Armed services of this country no longer have a defined retirement. Changed about 5 yrs ago. It’s now called blended retirement and is 401k based when you do retire you at 20yrs you get 26% of your base pay. Then wait until you are 59 1/2 to start drawing your 401K. GS civilians haven’t had a defined retirement in years they do 30yrs they retire and they get 36% of their base pay rest comes from TSP/401K. So why is this state going backwards? What makes a public employee any better than a private sector employee who’s entire retirement is 401k based.
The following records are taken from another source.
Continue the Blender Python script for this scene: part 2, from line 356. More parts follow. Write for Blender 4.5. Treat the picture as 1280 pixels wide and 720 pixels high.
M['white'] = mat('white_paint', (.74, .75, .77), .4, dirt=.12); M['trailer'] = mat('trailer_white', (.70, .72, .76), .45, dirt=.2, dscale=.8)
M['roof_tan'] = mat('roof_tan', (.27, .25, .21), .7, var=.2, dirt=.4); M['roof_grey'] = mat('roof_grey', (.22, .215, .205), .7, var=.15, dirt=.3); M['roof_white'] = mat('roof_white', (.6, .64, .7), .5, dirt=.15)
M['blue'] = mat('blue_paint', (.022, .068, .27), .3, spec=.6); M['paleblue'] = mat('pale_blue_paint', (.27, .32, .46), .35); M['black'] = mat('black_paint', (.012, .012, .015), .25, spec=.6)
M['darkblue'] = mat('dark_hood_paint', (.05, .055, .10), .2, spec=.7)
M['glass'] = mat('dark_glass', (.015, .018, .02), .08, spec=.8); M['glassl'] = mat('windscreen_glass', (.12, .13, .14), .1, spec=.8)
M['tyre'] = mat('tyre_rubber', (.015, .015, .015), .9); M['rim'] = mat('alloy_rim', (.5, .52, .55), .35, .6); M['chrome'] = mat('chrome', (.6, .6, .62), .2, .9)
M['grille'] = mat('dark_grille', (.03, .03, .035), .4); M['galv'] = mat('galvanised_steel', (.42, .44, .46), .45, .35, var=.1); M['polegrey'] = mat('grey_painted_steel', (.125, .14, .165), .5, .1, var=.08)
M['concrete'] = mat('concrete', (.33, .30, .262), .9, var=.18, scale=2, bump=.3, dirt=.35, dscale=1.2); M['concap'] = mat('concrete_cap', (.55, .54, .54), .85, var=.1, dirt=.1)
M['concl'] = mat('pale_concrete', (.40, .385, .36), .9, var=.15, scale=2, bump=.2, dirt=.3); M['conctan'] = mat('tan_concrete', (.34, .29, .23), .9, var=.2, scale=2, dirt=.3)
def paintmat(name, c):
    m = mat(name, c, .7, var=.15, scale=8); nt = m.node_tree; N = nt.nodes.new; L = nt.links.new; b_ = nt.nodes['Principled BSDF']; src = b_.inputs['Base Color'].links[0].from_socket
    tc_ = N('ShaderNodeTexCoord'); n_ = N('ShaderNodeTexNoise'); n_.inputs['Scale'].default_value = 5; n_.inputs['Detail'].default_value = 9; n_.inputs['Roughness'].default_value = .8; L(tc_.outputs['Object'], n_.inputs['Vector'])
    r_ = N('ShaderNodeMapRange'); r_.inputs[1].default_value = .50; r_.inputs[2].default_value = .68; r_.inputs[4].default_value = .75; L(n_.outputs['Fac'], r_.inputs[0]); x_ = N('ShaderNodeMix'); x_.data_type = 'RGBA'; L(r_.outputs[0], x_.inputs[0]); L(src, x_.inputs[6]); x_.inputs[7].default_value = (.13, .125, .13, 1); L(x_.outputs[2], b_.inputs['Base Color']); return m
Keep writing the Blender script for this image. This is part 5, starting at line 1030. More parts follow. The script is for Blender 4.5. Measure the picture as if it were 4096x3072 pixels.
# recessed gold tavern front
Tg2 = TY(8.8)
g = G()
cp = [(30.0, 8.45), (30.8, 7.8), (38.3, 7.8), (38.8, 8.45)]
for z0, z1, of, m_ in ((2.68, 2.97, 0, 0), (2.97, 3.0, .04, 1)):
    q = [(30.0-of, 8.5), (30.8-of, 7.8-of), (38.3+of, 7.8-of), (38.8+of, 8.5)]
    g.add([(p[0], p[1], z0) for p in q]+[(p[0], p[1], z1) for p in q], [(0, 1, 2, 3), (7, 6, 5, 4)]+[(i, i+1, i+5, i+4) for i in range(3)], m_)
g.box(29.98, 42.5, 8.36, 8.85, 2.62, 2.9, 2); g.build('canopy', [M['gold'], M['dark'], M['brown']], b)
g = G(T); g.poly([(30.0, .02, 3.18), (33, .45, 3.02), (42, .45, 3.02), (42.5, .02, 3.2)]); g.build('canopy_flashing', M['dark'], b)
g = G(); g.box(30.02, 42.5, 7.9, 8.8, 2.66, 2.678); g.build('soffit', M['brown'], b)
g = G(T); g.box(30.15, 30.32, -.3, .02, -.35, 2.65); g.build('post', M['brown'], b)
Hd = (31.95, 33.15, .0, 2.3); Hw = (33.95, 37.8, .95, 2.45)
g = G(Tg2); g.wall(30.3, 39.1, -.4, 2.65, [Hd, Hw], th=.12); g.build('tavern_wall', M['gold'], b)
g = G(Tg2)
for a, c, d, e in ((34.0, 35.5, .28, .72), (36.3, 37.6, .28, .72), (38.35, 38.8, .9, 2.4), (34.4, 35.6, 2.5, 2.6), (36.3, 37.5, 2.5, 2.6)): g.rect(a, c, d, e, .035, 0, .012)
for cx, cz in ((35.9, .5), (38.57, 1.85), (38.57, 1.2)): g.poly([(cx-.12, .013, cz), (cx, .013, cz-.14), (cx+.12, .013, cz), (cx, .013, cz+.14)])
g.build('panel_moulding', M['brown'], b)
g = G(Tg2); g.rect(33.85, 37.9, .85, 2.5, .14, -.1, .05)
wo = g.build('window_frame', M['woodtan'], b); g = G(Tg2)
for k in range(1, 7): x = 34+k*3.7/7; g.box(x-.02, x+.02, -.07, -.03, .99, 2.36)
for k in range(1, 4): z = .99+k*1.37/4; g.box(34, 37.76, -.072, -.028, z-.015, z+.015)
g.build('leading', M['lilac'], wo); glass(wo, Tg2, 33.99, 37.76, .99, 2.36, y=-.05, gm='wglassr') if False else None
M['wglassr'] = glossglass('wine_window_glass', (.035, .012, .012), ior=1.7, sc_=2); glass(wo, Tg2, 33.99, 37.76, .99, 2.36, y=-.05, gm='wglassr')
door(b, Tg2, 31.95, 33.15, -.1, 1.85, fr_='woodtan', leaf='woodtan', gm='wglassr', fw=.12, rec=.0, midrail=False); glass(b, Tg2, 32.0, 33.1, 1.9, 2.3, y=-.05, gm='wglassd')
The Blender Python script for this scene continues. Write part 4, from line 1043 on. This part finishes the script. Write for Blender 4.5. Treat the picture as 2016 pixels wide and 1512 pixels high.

jw – If an employee is guaranteed 26% of their salary at retirement , in my opinion, that would be a defined benefit pension plan. The reason being that the individual would know that at a minimum they would get at least that 26%. However, if an employee’s retirement plan is financed solely by a 401k, then his annual retirement income could be all over the spectrum depending on the vagaries of the stock & bond markets and, in my opinion, that would definitely be a non-defined pension plan!
Before you declare something as a State Problem, ascertain were the service is used. Are State Troopers in the Mat Su Borough a State Problem that needs state resources ? Why not a Sheriff’s Department funded by the Mat Su Borough ? Anchorage has no State Trooper coverage. Plenty of expensive houses in Bethel and Delta Junction. Why no property taxes for schools ? Lots of great observations. But if you believe in small government, you have to support it and have local funding. For many years too many have called local problems state problems. Time to change that tune.